Quote the material below exactly as written, from the first line to the line that holds "COL = bpy.context.collection", endpoints included.

Material:

......

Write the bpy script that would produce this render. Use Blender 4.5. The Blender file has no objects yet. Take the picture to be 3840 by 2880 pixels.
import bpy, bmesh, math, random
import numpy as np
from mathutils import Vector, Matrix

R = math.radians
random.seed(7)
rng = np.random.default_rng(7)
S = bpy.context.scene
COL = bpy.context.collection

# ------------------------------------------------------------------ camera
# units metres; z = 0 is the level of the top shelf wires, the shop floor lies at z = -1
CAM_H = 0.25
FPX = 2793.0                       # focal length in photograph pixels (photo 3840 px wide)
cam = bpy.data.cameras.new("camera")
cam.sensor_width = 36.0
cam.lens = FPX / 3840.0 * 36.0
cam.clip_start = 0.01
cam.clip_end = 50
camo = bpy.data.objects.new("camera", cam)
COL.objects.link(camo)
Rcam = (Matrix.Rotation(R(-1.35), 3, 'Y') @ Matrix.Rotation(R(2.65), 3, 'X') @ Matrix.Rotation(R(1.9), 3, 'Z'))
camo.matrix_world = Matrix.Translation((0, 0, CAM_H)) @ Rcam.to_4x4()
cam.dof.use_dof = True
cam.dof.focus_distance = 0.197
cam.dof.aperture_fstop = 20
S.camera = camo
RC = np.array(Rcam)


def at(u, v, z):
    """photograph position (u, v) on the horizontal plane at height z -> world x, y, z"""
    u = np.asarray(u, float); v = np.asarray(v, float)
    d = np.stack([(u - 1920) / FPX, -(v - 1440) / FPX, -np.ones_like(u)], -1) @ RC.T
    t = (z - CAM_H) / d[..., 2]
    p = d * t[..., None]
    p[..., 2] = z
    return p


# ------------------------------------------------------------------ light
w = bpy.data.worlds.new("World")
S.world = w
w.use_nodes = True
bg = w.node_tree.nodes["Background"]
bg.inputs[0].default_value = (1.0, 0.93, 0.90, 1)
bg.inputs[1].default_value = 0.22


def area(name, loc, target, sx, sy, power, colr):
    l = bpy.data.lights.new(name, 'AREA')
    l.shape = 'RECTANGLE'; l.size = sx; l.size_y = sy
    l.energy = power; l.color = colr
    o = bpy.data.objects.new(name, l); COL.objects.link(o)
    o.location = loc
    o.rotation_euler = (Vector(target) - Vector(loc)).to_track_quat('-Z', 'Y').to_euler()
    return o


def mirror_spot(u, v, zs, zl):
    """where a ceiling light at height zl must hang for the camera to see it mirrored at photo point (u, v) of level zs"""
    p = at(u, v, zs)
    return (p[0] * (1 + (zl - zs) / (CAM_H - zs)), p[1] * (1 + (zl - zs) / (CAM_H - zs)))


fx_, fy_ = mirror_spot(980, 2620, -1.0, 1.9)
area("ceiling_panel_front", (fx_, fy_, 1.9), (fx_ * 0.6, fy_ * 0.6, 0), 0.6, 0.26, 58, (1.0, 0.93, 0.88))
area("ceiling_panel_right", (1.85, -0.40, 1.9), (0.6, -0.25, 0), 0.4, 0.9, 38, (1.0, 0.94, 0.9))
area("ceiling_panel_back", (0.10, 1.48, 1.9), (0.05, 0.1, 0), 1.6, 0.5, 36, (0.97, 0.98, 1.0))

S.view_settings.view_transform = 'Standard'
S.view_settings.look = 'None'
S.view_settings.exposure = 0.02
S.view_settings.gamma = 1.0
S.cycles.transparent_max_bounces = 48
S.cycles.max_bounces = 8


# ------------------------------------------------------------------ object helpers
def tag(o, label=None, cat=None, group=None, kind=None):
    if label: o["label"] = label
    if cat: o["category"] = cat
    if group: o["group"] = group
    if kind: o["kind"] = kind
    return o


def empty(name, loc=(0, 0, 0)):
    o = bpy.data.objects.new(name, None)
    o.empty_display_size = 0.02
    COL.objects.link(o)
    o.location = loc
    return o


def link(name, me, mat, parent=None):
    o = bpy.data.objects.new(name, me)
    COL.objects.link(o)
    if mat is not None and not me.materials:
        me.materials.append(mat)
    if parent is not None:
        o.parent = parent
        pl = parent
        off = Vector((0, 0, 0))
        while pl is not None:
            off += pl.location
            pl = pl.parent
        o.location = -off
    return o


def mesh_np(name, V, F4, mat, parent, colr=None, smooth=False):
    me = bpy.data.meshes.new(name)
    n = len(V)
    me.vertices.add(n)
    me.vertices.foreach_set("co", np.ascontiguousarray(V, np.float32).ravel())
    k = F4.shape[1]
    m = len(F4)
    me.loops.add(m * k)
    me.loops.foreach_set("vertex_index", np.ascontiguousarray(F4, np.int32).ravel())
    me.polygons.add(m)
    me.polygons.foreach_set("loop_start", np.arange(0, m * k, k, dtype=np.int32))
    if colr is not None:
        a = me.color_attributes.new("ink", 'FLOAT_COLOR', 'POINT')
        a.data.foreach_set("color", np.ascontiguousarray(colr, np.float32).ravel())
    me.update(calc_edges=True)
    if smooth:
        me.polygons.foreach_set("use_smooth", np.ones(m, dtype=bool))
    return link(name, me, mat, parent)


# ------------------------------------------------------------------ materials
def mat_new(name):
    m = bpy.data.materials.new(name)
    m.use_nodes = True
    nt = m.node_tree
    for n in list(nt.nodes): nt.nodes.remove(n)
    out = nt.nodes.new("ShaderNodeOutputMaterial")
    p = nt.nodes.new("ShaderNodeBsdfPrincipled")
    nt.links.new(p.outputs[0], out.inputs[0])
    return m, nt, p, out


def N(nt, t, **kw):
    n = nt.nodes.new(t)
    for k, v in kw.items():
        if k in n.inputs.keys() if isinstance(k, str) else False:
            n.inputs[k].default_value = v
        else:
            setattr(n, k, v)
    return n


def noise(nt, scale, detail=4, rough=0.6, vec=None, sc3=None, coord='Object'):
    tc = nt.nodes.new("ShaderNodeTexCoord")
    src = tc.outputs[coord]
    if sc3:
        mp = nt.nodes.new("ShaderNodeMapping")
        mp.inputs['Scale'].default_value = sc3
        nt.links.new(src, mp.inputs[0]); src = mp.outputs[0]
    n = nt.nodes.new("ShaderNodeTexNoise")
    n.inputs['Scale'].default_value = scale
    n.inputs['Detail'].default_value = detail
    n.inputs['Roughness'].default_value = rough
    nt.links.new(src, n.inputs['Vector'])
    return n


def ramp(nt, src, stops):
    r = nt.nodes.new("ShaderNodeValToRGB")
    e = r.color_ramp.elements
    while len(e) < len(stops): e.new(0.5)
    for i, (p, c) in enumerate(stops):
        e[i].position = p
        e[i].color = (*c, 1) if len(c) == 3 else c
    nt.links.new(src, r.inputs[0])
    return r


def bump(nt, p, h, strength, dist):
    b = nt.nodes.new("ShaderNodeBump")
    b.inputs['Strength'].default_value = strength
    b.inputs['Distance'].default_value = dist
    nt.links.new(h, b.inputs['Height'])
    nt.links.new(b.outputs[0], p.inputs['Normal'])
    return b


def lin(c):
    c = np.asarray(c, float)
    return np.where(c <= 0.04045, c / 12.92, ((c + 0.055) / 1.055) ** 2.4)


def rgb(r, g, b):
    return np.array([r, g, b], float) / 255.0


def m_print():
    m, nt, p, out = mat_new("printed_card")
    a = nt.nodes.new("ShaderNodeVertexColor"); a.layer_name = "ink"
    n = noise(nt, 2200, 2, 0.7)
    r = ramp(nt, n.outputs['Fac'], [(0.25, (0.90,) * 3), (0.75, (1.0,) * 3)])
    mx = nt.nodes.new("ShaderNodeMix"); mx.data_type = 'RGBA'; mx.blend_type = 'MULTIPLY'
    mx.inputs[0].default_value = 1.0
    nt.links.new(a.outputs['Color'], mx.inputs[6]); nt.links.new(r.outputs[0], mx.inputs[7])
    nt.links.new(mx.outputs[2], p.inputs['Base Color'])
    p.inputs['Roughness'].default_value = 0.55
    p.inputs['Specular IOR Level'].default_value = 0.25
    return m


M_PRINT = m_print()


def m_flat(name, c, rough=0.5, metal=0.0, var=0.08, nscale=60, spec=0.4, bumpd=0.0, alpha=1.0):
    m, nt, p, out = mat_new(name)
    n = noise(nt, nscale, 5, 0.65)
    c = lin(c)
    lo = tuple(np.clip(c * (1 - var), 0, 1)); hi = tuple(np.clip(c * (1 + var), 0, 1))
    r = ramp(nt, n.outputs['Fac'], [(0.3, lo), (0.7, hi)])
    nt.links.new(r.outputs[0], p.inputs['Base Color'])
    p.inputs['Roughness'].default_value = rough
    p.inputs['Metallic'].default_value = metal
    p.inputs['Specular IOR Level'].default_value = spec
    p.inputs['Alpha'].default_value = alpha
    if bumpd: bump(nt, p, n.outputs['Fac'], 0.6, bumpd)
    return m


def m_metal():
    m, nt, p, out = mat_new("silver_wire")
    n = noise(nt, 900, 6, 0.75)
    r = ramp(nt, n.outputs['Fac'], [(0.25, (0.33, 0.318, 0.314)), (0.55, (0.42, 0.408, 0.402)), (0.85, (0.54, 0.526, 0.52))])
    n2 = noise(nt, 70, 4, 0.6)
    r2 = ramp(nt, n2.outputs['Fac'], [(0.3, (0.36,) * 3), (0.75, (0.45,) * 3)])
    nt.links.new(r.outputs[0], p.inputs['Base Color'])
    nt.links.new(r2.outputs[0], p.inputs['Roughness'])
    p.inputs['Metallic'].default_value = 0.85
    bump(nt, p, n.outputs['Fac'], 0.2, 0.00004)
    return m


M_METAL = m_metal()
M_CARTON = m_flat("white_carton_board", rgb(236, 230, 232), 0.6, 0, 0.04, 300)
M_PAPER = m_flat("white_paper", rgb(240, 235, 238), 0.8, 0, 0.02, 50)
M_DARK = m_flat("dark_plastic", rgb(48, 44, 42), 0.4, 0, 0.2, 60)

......

Answer:
Write the bpy script that would produce this render. Use Blender 4.5. The Blender file has no objects yet. Take the picture to be 3840 by 2880 pixels.
import bpy, bmesh, math, random
import numpy as np
from mathutils import Vector, Matrix

R = math.radians
random.seed(7)
rng = np.random.default_rng(7)
S = bpy.context.scene
COL = bpy.context.collection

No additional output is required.